Reducing CO2 Emissions During Wellbore Cleanout Operations by Employing Coiled Tubing Fluid Oscillation Tool – A Case Study

Abstract

Abstract During 2022, oil and gas operations resulted in emission of 5.1 billion tons of CO2equivalent. These emissions must be reduced on the journey towards net zero emission. Wellbore cleanout operations with coiled tubing are one of the most frequent operations performed during the life of a wellbore. The coiled tubing and associated equipment used for wellbore cleanout operations is powered by diesel engines which result in high CO2 emission during operation. However, these emissions can be reduced by using a fluid oscillation tool. A fluid oscillation tool converts kinetic energy of the pumped fluid into potential energy resulting in the creation of pulsating waves. These pulsating waves induce cyclic stress in the scale. Continuous cyclic stress induces fatigue failure in the scale which ultimately leads to disintegration of the scale present in the wellbore or critical matrix. Fluid oscillation tools can remove scales in less time and provide better fluid velocities in the wellbore even in nitrified treatments. This ultimately reduces the time of operation considerably. Furthermore, reduction in operational time corresponds to low consumption of diesel by the CT and associated equipment, leading to lesser emission of CO2. A fluid oscillation tool was employed at multiple wells in the region of this case study to perform wellbore cleanout jobs.

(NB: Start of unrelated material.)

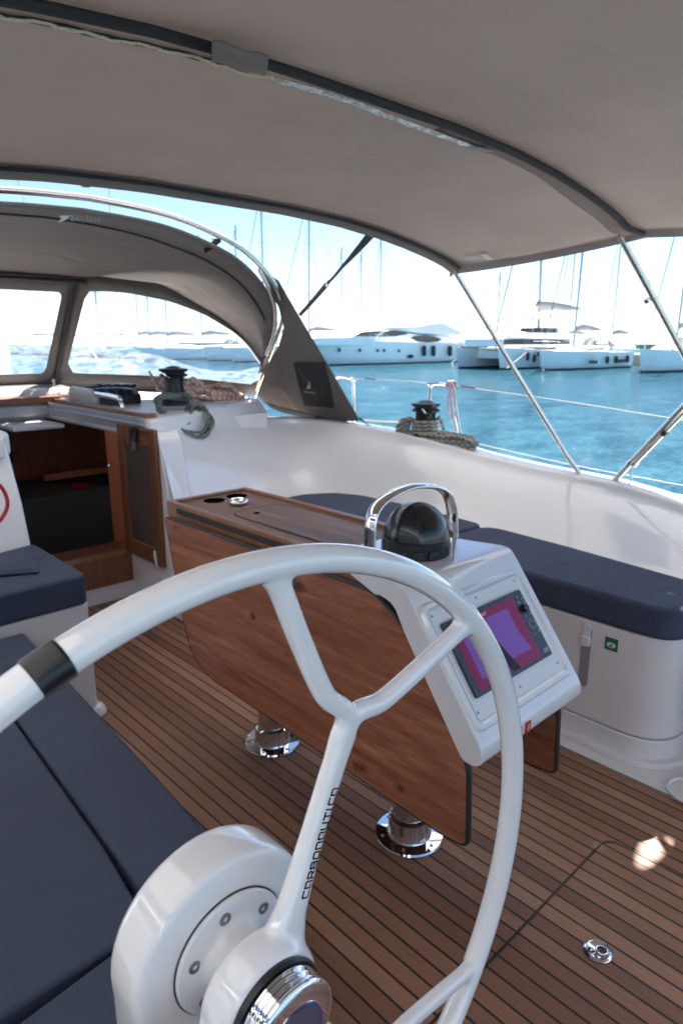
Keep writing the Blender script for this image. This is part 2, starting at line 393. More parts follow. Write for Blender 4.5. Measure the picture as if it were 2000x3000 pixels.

This paper thoroughly performs data analysis of four different wells and demonstrates the impact of fluid oscillation tool on different performance factors. Using a fluid oscillation tool led to a decrease in CO2 emission between 35-62%, reduced CAPEX between20-47% and increased production between 170-310%. Nearly 57% of the well intervention operations performed in the region of this case study are wellbore cleanout operations. Replacing the conventional jetting tool with a fluid oscillation tool led to a decrease in CO2 emission from 1843 Tons to 924 Tons. This reduction corresponds to approximately 50% of CO2 emission during wellbore cleanout operations. The scale of this reduction would be more appreciable when adopted universally.